Streets and infrastructure are always a major issue in mayoral elections; residents understandably want their potholes patched. But the next mayor must be able to convey to the electorate that the best way for generating the revenue needed to deal with its infinite infrastructure maintenance needs is to find ways to double down on density and bring job centers back to the center of the city.

Transportation
It has been a while since we spoke about I-345, but this year’s mayor’s race poses to put the issue back in the center of the civic conversation. The removal of the highway offers Dallas the best chance to put the redevelopment of its center into turbo-drive, creating new opportunities for housing, job creation, and increased connectivity. If the new mayor can champion (and find the votes for) demolishing 345 and replacing it with a boulevard, the council can pass a resolution this year that begins the preliminary studies that will set the stage for the highway’s removal.

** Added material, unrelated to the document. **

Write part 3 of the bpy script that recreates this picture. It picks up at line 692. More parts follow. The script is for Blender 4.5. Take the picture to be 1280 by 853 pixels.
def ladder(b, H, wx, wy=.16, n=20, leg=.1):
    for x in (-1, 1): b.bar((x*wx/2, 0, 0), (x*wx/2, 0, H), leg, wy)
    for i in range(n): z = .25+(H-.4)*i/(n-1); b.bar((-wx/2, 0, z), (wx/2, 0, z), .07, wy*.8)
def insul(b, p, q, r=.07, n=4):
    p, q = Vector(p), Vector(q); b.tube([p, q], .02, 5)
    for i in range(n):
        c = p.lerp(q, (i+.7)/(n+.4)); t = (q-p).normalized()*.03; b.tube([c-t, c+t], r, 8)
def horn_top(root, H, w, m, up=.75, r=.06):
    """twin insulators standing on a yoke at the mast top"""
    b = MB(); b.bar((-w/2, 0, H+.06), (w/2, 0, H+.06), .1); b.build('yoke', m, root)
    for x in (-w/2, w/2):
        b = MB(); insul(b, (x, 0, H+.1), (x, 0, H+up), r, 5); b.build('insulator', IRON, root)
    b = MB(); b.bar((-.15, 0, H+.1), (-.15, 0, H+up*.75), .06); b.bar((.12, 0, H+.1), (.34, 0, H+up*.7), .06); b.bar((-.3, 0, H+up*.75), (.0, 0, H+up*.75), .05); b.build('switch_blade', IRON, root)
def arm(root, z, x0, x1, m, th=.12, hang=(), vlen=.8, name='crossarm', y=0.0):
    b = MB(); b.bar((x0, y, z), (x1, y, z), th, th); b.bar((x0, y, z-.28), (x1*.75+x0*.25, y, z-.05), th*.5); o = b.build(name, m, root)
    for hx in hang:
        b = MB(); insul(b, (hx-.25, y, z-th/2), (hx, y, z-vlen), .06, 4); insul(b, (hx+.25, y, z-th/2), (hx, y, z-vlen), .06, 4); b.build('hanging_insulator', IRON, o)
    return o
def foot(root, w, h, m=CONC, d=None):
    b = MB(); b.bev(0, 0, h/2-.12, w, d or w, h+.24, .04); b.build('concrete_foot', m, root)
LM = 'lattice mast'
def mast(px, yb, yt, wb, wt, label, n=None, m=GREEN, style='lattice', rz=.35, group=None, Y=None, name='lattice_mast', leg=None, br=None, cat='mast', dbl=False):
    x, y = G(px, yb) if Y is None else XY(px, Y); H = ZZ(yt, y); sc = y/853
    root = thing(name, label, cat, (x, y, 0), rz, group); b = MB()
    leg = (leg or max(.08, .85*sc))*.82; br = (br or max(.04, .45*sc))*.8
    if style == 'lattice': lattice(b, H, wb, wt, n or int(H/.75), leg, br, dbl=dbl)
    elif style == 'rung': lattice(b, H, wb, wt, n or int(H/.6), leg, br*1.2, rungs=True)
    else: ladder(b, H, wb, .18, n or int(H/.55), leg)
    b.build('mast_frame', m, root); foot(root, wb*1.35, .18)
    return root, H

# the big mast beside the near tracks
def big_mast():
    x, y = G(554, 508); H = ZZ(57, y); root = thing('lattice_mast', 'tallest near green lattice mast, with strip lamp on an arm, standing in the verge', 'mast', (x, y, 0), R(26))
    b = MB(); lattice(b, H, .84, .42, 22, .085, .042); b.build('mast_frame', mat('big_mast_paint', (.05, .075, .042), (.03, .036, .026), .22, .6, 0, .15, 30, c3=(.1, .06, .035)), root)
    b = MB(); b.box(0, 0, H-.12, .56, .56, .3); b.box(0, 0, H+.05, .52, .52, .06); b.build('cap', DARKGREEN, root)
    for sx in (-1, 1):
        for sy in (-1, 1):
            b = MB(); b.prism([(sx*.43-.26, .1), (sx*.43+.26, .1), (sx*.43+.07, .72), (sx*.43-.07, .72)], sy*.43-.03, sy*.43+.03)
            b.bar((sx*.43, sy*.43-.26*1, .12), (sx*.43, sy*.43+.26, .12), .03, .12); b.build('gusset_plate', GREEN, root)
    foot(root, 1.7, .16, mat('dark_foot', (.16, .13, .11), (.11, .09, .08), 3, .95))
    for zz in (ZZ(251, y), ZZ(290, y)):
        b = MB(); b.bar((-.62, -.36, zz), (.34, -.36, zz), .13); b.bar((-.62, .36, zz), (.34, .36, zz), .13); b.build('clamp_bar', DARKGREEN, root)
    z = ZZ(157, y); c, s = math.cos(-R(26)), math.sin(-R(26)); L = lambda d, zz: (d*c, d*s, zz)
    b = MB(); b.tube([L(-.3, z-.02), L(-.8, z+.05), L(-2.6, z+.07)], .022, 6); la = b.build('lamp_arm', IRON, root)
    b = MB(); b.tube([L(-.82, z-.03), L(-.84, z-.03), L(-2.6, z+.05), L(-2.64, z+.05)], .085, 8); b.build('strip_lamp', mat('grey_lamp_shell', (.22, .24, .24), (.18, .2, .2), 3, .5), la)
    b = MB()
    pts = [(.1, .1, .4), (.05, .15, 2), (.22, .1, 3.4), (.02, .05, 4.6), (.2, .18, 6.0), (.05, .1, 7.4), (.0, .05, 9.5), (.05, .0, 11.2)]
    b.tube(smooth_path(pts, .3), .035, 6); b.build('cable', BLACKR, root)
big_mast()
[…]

Towards the end of Rawlings’ term, the city began to make movements towards taking back control over its public transit system, particularly by starting to appoint new members to the DART board. A transportation-minded mayor can help lead the city—and its transit agency—towards a more broad-based rethinking of urban transit in Dallas, beginning with a redesign of DART’s bus system.

Police Reform
Problems with short staffing, attrition, response times, and morale persist. So do feelings in some communities that the police perpetuate racial injustice. The answer is not merely coming up with more money for police—the city already spends more than half of its budget on police and fire. In addition to finding more pay for officers and strengthening citizen oversight, the new mayor could introduce new ideas around a holistic reimagining of how the police operate within the city.

Fair Park
To a certain extent the matter of the park is settled. Rawlings succeeded in one of his main policy goals of handing over the management of the park to a private entity, even if it didn’t play out as expected. But even with a qualified corporation running Fair Park, the future of the park is still up for grabs—especially after the council rushed through an extension of the State Fair of Texas’ contract.

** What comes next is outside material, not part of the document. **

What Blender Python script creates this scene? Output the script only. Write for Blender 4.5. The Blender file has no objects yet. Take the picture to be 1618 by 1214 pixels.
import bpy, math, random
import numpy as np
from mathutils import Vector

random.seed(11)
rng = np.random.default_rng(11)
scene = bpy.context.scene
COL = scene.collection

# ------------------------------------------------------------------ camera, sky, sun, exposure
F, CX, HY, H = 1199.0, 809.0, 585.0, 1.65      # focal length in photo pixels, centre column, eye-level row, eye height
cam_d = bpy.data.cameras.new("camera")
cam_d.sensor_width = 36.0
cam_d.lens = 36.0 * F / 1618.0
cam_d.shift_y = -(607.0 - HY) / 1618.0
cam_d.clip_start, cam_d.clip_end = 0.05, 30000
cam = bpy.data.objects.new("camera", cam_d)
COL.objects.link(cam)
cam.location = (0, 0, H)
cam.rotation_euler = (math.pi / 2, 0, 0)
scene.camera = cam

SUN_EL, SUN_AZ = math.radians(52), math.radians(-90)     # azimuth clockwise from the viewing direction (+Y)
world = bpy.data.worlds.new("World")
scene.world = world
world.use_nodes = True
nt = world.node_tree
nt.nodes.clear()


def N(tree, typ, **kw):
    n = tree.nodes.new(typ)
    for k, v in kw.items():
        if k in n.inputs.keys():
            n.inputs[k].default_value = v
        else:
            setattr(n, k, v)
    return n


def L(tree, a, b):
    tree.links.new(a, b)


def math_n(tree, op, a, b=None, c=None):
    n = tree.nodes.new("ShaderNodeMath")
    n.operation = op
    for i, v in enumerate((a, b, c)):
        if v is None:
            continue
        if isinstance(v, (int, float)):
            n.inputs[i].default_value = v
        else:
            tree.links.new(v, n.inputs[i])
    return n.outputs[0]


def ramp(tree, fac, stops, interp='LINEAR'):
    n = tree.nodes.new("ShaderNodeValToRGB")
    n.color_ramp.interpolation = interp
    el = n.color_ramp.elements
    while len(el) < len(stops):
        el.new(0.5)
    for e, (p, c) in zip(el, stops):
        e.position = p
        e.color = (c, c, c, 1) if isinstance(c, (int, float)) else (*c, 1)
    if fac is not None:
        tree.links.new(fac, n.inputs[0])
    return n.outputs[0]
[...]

The next mayor will have to lean on both the new manager of the park as well as the State Fair to ensure that some of the key goals of privatization are met. This includes making the park a more viable event space throughout the year and opening up access and functionality of the park to the neighboring community. Everything outside the boundaries of the park are still the city’s prerogative. And so, as we begin to see what kind of impact the new manager will have on Fair Park itself, the new mayor must lead an effort to leverage those improvements in a way that will lift the surrounding neighborhood.

The Trinity River
I’m hopeful that the Trinity River Project may finally have its kumbaya moment. The early sketches of the Michael Van Valkenburgh plan demonstrate that the backers of the plan are finally thinking about the Trinity in the right way. The new mayor, however, must be a watchdog for the project.

The hefty $150 million price tag must be funded through private donations, and the new mayor should not open the city coffers to shore up any gaps. In the meantime, there are other ideas for addressing the land in the Trinity Floodway and forest that lies outside of the 200 acres targeted by the Van Valkenburgh plan. The new mayor may be able to champion a new, holistic vision for brining the disparate aspects of the Trinity into a singular vision. If successful, imagine a National Park sitting on Dallas’ front step.

Confederate Monuments
The Confederate Monuments stand for one thing: the city’s continued inability to adequately reckon with and resolve its relationship to the past. Until the city comes together and demonstrates that it will not support symbols that stand as totems of a historic power structure in Dallas that has promoted and protected white supremacy, the looming shadow of this shameful past will continue to taint the city’s contemporary politics and character.

It is beyond time to move on. The monuments must come down.